Semanas más tarde, en el Mercat Sant Antoni del carrer Sant Antoni, famoso por los domingos de libros de segunda o hasta docena de manos, me propuse encontrar una edición de ese volumen que tanto me intrigó en la supuesta morada de Irving. Me preparé con un dejo casi esotérico para encontrar esa joya procurada de preferencia en una edición antigua. Me dije, primero, que tendría que aparecer allí en algún momento. Me advertí que si lo divisaba en alguna montaña de ejemplares no debería expresar entusiasmo. Demostrar interés siempre encarece. Así que deambulé disimulando una busca que además debería de ser realizada detenidamente sin preguntar por el libro tampoco.
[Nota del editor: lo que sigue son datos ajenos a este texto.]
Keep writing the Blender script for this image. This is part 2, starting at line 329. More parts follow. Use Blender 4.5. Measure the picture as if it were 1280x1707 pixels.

Esa mañana memorable coincidí en Sant Antonio con otro autor fundamental de la literatura catalana Terenci Moix. El andaba buscando estampillas y viejas postales que coleccionaba y que le servirían de estímulo para esos relatos suyos en que descifraba mundos extinguidos de manera pertinaz y aguda, como en sus reminiscencias egipcias o en su recreación del mundo bonapartista -escribió una novela deliciosa sobre Paulina, la hermana coscolina del emperador corso-.


Saludar a Terenci y a su fiel colaboradora de entonces, no me distrajo de la empresa principal: seguir un olfato libresco que me ha deparado fantasmales coincidencias. Tras continuar el paseo entre los montones de ejemplares sobrevino el milagro. En una mesa desordenada por los clientes asomaba una edición francesa de la célebre obra de uno de los hermanos De Maistre. Di mi viaje final alrededor de esas montañas de letras y contrariando mi propio consejo de cautela me abalancé, atropellando, sobre el “Viaje alrededor de mi Habitación” como si me lo estuvieran arrancando de las manos. Mi viaje con don Francisco Ayala, y la bella Chantal, desde esa tarde de luz mortecina entre olivos andaluces ya había acabado y perdurará también en mi como la del “Viaje alrededor de una fotografía”.